Despite higher valuations, the piece argues they have not been a headwind to returns. It cites a 147.5% increase in the S&P 500 over the past six years, or 16.3% annualized—about double the long-term average.
Support for the rally is attributed to earnings strength. Next-12-month earnings expectations have risen 137% cumulatively over the past six years. While sell-side consensus points to mid-teens earnings growth, the article says expectations have been moving steadily higher, diverging from historical patterns and providing fundamental support. It also notes that information technology, energy, and materials have shown notable strength, and that first-quarter earnings results so far (with two-thirds of market cap reporting) have been solid, with strong delivery and upside surprises across sectors.
The article continues to favor non-U.S. equities relative to domestic stocks. Emerging markets (EM) are highlighted as particularly compelling despite recent strength, supported by robust revisions to earnings expectations and a constructive fundamental outlook. Valuations in EM are described as less challenging than in the U.S., and the piece argues that the idea that “the stock market is not the economy” applies even more strongly in many EM countries, including those that are significant oil importers.
Developed non-U.S. equities are also expected to benefit from positive earnings revisions and attractive valuations, though to a lesser degree.

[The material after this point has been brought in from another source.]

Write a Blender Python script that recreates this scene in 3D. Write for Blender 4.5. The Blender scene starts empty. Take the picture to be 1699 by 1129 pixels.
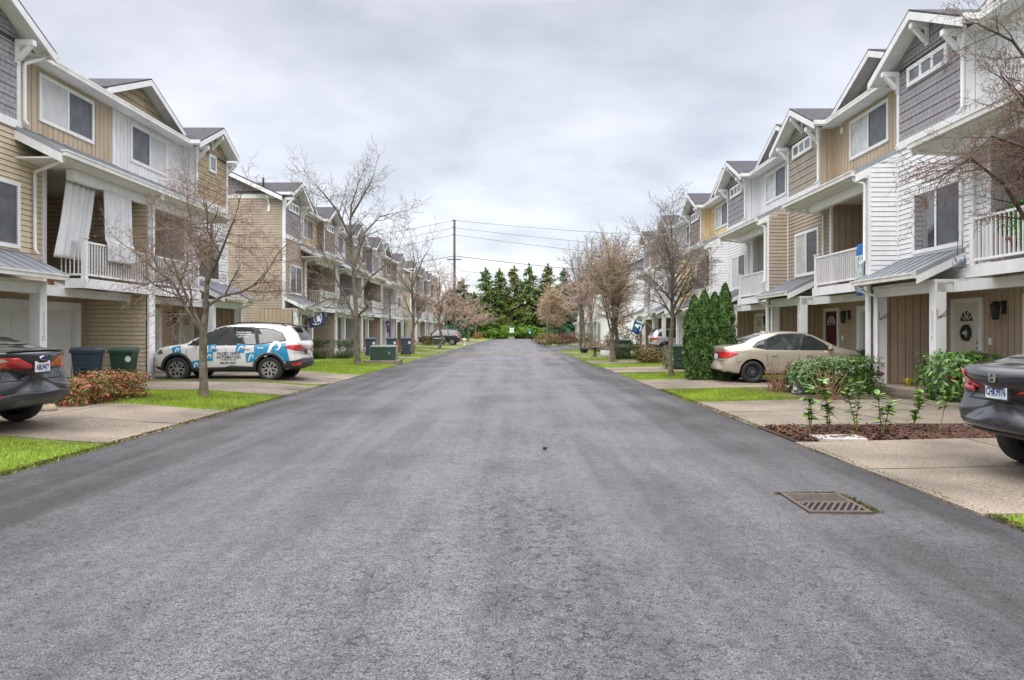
import bpy, bmesh, math, random
import numpy as np
from mathutils import Vector, Matrix, geometry
from mathutils.bvhtree import BVHTree
random.seed(5); rng = np.random.default_rng(5)
scene = bpy.context.scene; COL = scene.collection
R = math.radians
# ------------------------------------------------------------------ camera
cd = bpy.data.cameras.new('camera'); cam = bpy.data.objects.new('camera', cd); COL.objects.link(cam)
F = 1133.0; CX, CY, CH = 858.0, 549.5, 1.57
cd.sensor_width = 36; cd.lens = F*36/1699
cd.shift_x = -(CX-849.5)/1699; cd.shift_y = (CY-564.5)/1699
cd.clip_start = .05; cd.clip_end = 2000
cam.location = (0, 0, CH); cam.rotation_euler = (R(90), 0, 0); scene.camera = cam
# ------------------------------------------------------------------ overcast sky
SUN_EL, SUN_AZ = R(52), R(200)
w = bpy.data.worlds.new('World'); scene.world = w; w.use_nodes = True
nt = w.node_tree; nt.nodes.clear(); N = nt.nodes.new; L = nt.links.new
out = N('ShaderNodeOutputWorld'); add = N('ShaderNodeAddShader')
b1 = N('ShaderNodeBackground'); b2 = N('ShaderNodeBackground')
sky = N('ShaderNodeTexSky'); sky.sky_type = 'NISHITA'; sky.sun_disc = False
sky.sun_elevation = SUN_EL; sky.sun_rotation = SUN_AZ
b1.inputs[1].default_value = .05  # faint blue through the cloud
L(sky.outputs[0], b1.inputs[0])
tc = N('ShaderNodeTexCoord'); sep = N('ShaderNodeSeparateXYZ'); L(tc.outputs['Generated'], sep.inputs[0])
def wm(op, a, b=None, c=None):
    n = N('ShaderNodeMath'); n.operation = op
    for i, x in enumerate((a, b, c)):
        if x is None: continue
        if isinstance(x, (int, float)): n.inputs[i].default_value = x
        else: L(x, n.inputs[i])
    return n.outputs[0]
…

Markets have quickly reclaimed new highs, and the article characterizes the underlying backdrop as supportive: labor market stabilization and a view that economic fallout from Middle East tensions will remain manageable. Elevated valuations call for selectivity, but the piece argues history suggests investors need not avoid new highs—particularly when earnings expectations remain firm. The recommended approach is to stay disciplined, use volatility to deploy capital, and modestly favor non-U.S. equities with stronger earnings revisions and more reasonable valuations.